What I don't understand is why people premise their market conceptualization on the smaller set.
Similarly folks are at different stages of the lifecycles. Some folks are at point where time to trade-in/"hand me down" their laptop. If only really needed the laptop for the reasonable size screen , full size browser, email, and a few other lightweight tasks. If this new device is cheaper *and* lighter ( less than MB Air) *and* last substantially longer on a battery charge . Why wouldn't you buy it?
Same is true for original iPhone. There will be some who bought it because it was lighter than a laptop and cost less , but too small of a screen but just settled with the deficiency. (deal with any normal sized website for an extended period of time. Record how much pinch/zoom/scroll you are doing versus getting the info you need. People will substantive contort themselves when it is the only solution. ). Those folks may dump the iPhone. Get a more mainstream phone with much cheaper data plan (notice how talk time is going down in price). and just not take the internet everywhere (including the bathroom. "Who surfs the internet in the bathroom?" or something to that effect was utter by Jobs at some point. ). There are folks who turn off connectivity from time to time. For those folks the internet doesn't have to fit in their pocket ( which
is a dubious place to carry a phone. Especially if male. )
There are a bunch of folks who buy about one of everything Apple sells. Yeah sure those folks are likely going to get conflcted. However, lack of market... don't see it.
Also, in terms of the data plan. I can tell you that under pretty slim to no circumstances would I pay another data plan to Verizon or AT & T.
Go in to any ATT or Verizon (or Sprint ) store. See the one or two USB modem data cards items for sale. Who do you think they are selling those to?
The other presumption here is that there won't be an "unlocked" version. Why wouldn't Apple sell an unlocked version? They sell them in other country and the world didn't end there. So you tether to your iPhone and drain the battery on it ( some folks like the dongles because it gives them longer talk time on their phones. If spend lots of time working and don't have time to plug in that is an upside. )
I also pay for monthly for services like Netflix and TiVo. Another service plan just doesn't fit in. However, if they wanted to compete with the cable networks and offer some sort of on the go tv subscription service + hulu + netflix streaming + ...
You pay for a newspaper , magazine suspcritions ? First, that those don't overlap. So it is not an additional charge if Apple can flip you from paper to wireless. No the device would not be unique. Its features are unique though. Bigger ( 720p native perhaps) than an iPhone/Touch and cheaper than a laptop.
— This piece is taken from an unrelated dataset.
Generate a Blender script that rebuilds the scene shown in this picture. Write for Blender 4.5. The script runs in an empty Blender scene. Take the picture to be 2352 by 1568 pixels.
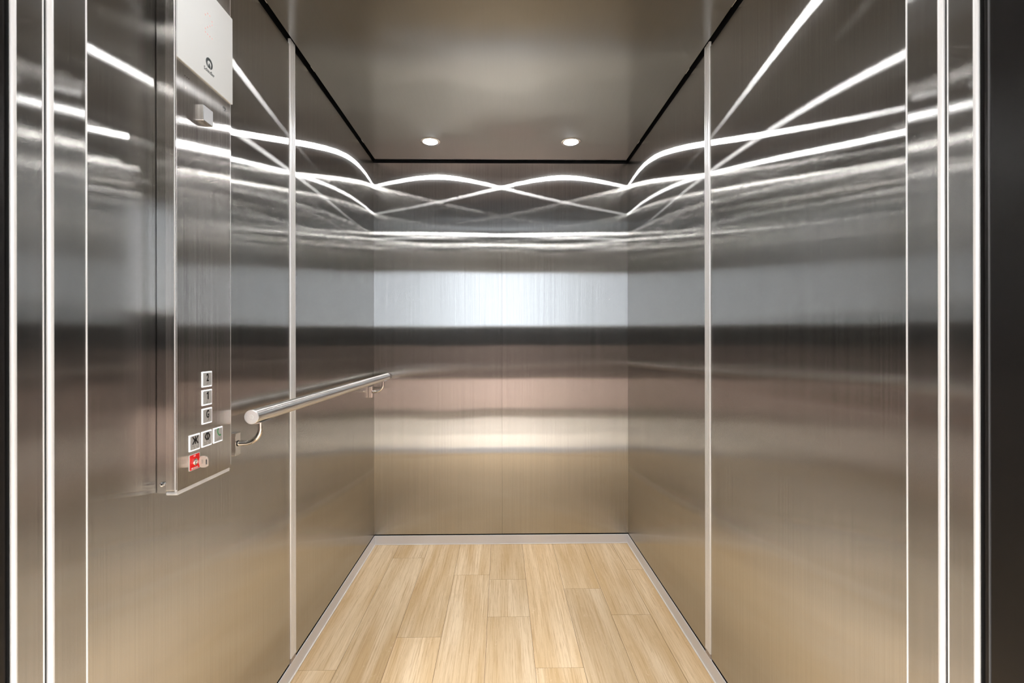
import bpy, bmesh, math, random
from mathutils import Vector, Matrix
random.seed(7)
scene = bpy.context.scene
COL = scene.collection
PI = math.pi

# ------------------------------------------------------------------ materials
def new_mat(name):
    m = bpy.data.materials.new(name); m.use_nodes = True
    nt = m.node_tree
    for n in list(nt.nodes): nt.nodes.remove(n)
    out = nt.nodes.new('ShaderNodeOutputMaterial')
    return m, nt, out

def principled(name, col, rough=.5, metal=0., spec=.5, coat=0., emis=None, estr=0., bump=None):
    m, nt, out = new_mat(name)
    b = nt.nodes.new('ShaderNodeBsdfPrincipled')
    b.inputs['Base Color'].default_value = (*col, 1)
    b.inputs['Roughness'].default_value = rough
    b.inputs['Metallic'].default_value = metal
    b.inputs['Specular IOR Level'].default_value = spec
    b.inputs['Coat Weight'].default_value = coat
    b.inputs['Coat Roughness'].default_value = .03
    if emis:
        b.inputs['Emission Color'].default_value = (*emis, 1)
        b.inputs['Emission Strength'].default_value = estr
    # gentle surface variation so that nothing is perfectly uniform
    g = nt.nodes.new('ShaderNodeNewGeometry')
    n = nt.nodes.new('ShaderNodeTexNoise'); n.inputs['Scale'].default_value = 35.; n.inputs['Detail'].default_value = 4.
    nt.links.new(g.outputs['Position'], n.inputs['Vector'])
    r = nt.nodes.new('ShaderNodeMapRange')
    r.inputs['To Min'].default_value = max(0., rough - .06); r.inputs['To Max'].default_value = min(1., rough + .06)
    nt.links.new(n.outputs['Fac'], r.inputs['Value'])
    nt.links.new(r.outputs['Result'], b.inputs['Roughness'])
    nt.links.new(b.outputs['BSDF'], out.inputs['Surface'])
    return m

def emission(name, col, strength):
    m, nt, out = new_mat(name)
    e = nt.nodes.new('ShaderNodeEmission')
    e.inputs['Color'].default_value = (*col, 1); e.inputs['Strength'].default_value = strength
    nt.links.new(e.outputs['Emission'], out.inputs['Surface'])
    return m

def brushed(name, col, grain='Z', lobes=((.0028, .135, .43), (.0030, .42, .31), (.0038, 1.1, .22), (.028, .40, .065)),
            wave=.0, contrast=.13, base_diffuse=0.0):
    """brushed stainless steel: glossy lobes that are narrow along the grain and wide across it.
    lobes = (alpha along the grain, alpha across the grain, weight)"""
    m, nt, out = new_mat(name)
    N = nt.nodes.new; L = nt.links.new
    geo = N('ShaderNodeNewGeometry')
    axis = {'X': (1, 0, 0), 'Y': (0, 1, 0), 'Z': (0, 0, 1)}[grain]
    tan = N('ShaderNodeCombineXYZ')
    for i in range(3): tan.inputs[i].default_value = axis[i]
    def streak(across, along, det):
        mp = N('ShaderNodeVectorMath'); mp.operation = 'MULTIPLY'
        mp.inputs[1].default_value = tuple(along if axis[i] else across for i in range(3))
        L(geo.outputs['Position'], mp.inputs[0])
        t = N('ShaderNodeTexNoise'); t.inputs['Scale'].default_value = 1.; t.inputs['Detail'].default_value = det
        t.inputs['Roughness'].default_value = .6
        L(mp.outputs[0], t.inputs['Vector'])
        return t.outputs['Fac']
    s1 = streak(520., 2.4, 3.); s2 = streak(190., 1.2, 2.)
    av = N('ShaderNodeMix'); av.data_type = 'FLOAT'; av.inputs[0].default_value = .4
    L(s1, av.inputs[2]); L(s2, av.inputs[3])
    shade = N('ShaderNodeMapRange')
    shade.inputs['From Min'].default_value = .3; shade.inputs['From Max'].default_value = .7
    shade.inputs['To Min'].default_value = 1 - contrast; shade.inputs['To Max'].default_value = 1 + contrast
    L(av.outputs[0], shade.inputs['Value'])
    cm = N('ShaderNodeVectorMath'); cm.operation = 'SCALE'; cm.inputs[0].default_value = col
    L(shade.outputs[0], cm.inputs['Scale'])
    normal = None
    if wave:
        t = N('ShaderNodeTexNoise'); t.inputs['Scale'].default_value = 1.7; t.inputs['Detail'].default_value = 1.
        L(geo.outputs['Position'], t.inputs['Vector'])
        bp = N('ShaderNodeBump'); bp.inputs['Strength'].default_value = 1.; bp.inputs['Distance'].default_value = wave
        L(t.outputs['Fac'], bp.inputs['Height']); normal = bp.outputs['Normal']
    prev = None; acc = 0.
    for ax, ay, w in lobes:
        g = N('ShaderNodeBsdfAnisotropic'); g.distribution = 'GGX' if ax > .015 else 'BECKMANN'
        g.inputs['Roughness'].default_value = math.sqrt(math.sqrt(ax * ay))
        g.inputs['Anisotropy'].default_value = 1 - math.sqrt(ax / ay)
        L(cm.outputs[0], g.inputs['Color']); L(tan.outputs[0], g.inputs['Tangent'])
        if normal: L(normal, g.inputs['Normal'])
        if prev is None: prev = g.outputs[0]; acc = w
        else:
            mx = N('ShaderNodeMixShader'); acc += w
            f = w / acc
            if ax > .015 and contrast > .04:      # the soft lobe varies from brush line to brush line
                r = N('ShaderNodeMapRange')
                r.inputs['From Min'].default_value = .3; r.inputs['From Max'].default_value = .7
                r.inputs['To Min'].default_value = f * .35; r.inputs['To Max'].default_value = min(1., f * 1.65)
                L(av.outputs[0], r.inputs['Value']); L(r.outputs[0], mx.inputs[0])
            else: mx.inputs[0].default_value = f
            L(prev, mx.inputs[1]); L(g.outputs[0], mx.inputs[2]); prev = mx.outputs[0]
    if base_diffuse:
        d = N('ShaderNodeBsdfDiffuse'); L(cm.outputs[0], d.inputs['Color'])
        mx = N('ShaderNodeMixShader'); mx.inputs[0].default_value = base_diffuse
        L(prev, mx.inputs[1]); L(d.outputs[0], mx.inputs[2]); prev = mx.outputs[0]
    L(prev, out.inputs['Surface'])
    return m

def oak_mat():
    m, nt, out = new_mat('oak_vinyl_plank')
    N = nt.nodes.new; L = nt.links.new
    geo = N('ShaderNodeNewGeometry')
    at = N('ShaderNodeAttribute'); at.attribute_name = 'plank'
    off = N('ShaderNodeVectorMath'); off.operation = 'SCALE'; off.inputs['Scale'].default_value = 37.
    L(at.outputs['Color'], off.inputs[0])
    pos = N('ShaderNodeVectorMath'); pos.operation = 'ADD'
    L(geo.outputs['Position'], pos.inputs[0]); L(off.outputs[0], pos.inputs[1])
    def noise(sx, sy, det=4., rough=.55, dist=0.):
        mp = N('ShaderNodeVectorMath'); mp.operation = 'MULTIPLY'; mp.inputs[1].default_value = (sx, sy, 1.)
        L(pos.outputs[0], mp.inputs[0])
        t = N('ShaderNodeTexNoise'); t.inputs['Scale'].default_value = 1.; t.inputs['Detail'].default_value = det
        t.inputs['Roughness'].default_value = rough; t.inputs['Distortion'].default_value = dist
        L(mp.outputs[0], t.inputs['Vector']); return t.outputs['Fac']
    def rng(v, a, b, c, d):
        r = N('ShaderNodeMapRange'); r.inputs['From Min'].default_value = a; r.inputs['From Max'].default_value = b
        r.inputs['To Min'].default_value = c; r.inputs['To Max'].default_value = d; L(v, r.inputs['Value']); return r.outputs[0]
    broad = noise(14., 1.1, 3., .5, .6); fine = noise(190., 4., 5., .65, .3); pore = noise(420., 14., 2., .6)
    fleck = noise(75., 45., 2., .5, 1.6)
    def mixc(a, b, f):
        x = N('ShaderNodeMix'); x.data_type = 'RGBA'
        for s, v in ((6, a), (7, b)):
            if isinstance(v, tuple): x.inputs[s].default_value = (*v, 1)
            else: L(v, x.inputs[s])
        if isinstance(f, float): x.inputs[0].default_value = f
        else: L(f, x.inputs[0])
        return x.outputs[2]
    c = mixc((.62, .432, .232), (.82, .645, .435), rng(broad, .33, .66, 0., 1.))
    c = mixc(c, (.49, .315, .155), rng(fine, .48, .70, 0., .75))
    c = mixc(c, (.42, .265, .13), rng(pore, .55, .72, 0., .50))
    c = mixc(c, (.83, .66, .45), rng(fleck, .64, .72, 0., .32))
    sep = N('ShaderNodeSeparateColor'); L(at.outputs['Color'], sep.inputs[0])
    v = N('ShaderNodeVectorMath'); v.operation = 'SCALE'; L(c, v.inputs[0]); L(rng(sep.outputs[2], 0., 1., .87, 1.03), v.inputs['Scale'])
    b = N('ShaderNodeBsdfPrincipled'); L(v.outputs[0], b.inputs['Base Color'])
    L(rng(fine, .3, .7, .42, .58), b.inputs['Roughness']); b.inputs['Specular IOR Level'].default_value = .3
    bp = N('ShaderNodeBump'); bp.inputs['Strength'].default_value = .12; bp.inputs['Distance'].default_value = .0006
    L(fine, bp.inputs['Height']); L(bp.outputs[0], b.inputs['Normal'])
    L(b.outputs[0], out.inputs['Surface'])
    return m

def speckle_mat(name, c1, c2, scale, rough, lo=.35, hi=.65, stretch=(1, 1, 1)):
    m, nt, out = new_mat(name); N = nt.nodes.new; L = nt.links.new
    geo = N('ShaderNodeNewGeometry'); mp = N('ShaderNodeVectorMath'); mp.operation = 'MULTIPLY'; mp.inputs[1].default_value = stretch
    L(geo.outputs['Position'], mp.inputs[0])
    t = N('ShaderNodeTexNoise'); t.inputs['Scale'].default_value = scale; t.inputs['Detail'].default_value = 5.
    L(mp.outputs[0], t.inputs['Vector'])
    r = N('ShaderNodeValToRGB'); r.color_ramp.elements[0].position = lo; r.color_ramp.elements[1].position = hi
    r.color_ramp.elements[0].color = (*c1, 1); r.color_ramp.elements[1].color = (*c2, 1)
    L(t.outputs['Fac'], r.inputs[0])
    b = N('ShaderNodeBsdfPrincipled'); L(r.outputs[0], b.inputs['Base Color']); b.inputs['Roughness'].default_value = rough
    L(b.outputs[0], out.inputs['Surface']); return m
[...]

They are all in a general sense personal computers. Different ranges of compatibilities but that almost means different ranges of markets.
Bulk TV watching .... a 10" screen is really going to compete with your 20,30,40 screen of your TV. Besides Apple has AppleTV for that. [ Of which there is no reason that this couldn't also be a viewer of AppleTV content. For those folks who already drank that kool-aid ... second TV put lightweight we surfing ? ]
The other market that you folks are completely missing is classroom computers. Apple is less and less price competitive each year now. The MacBook price is stuck. (Apple can't possibly make anything cheaper. )
They are loosing share. In some contexts you don't need the ultimate flexibility of a laptop. Some folks have about 5-6 applications they us 99% of the time. As long as have those apps installed on the pad/slate/whatever you are good to go.
What is the difference between laptop and new device. Likely several hundred dollars. Who doesn't want several extra money in their pocket?
Even more so if buying them to outfit a group of people. The number of people become the multiplier of the savings.
In the merged portable computer range of products there is a
HUGE gap between the touch/phone and the macbook. This device will fill that gap. That gap is also indicative of a market segment (e.g., consumer price blocked at $700
http://www.appleinsider.com/article...o_spend_above_700_for_apple_tablet_study.html
)
Apple's only answer to netbooks so far was Touch/iPhone. Both of which had several EXACTLY same detriments they hurled at netbooks (cramped keyboard, smaller screen ) . This device would eliminate several of those while not quite diving as low in price. Lower is better than having nothing at all. When have nothing folks either hack MacOS X on netbooks or just buy whole stack from other people. The real question why are THOSE choices good ones for Apple? Not whether there is a market here.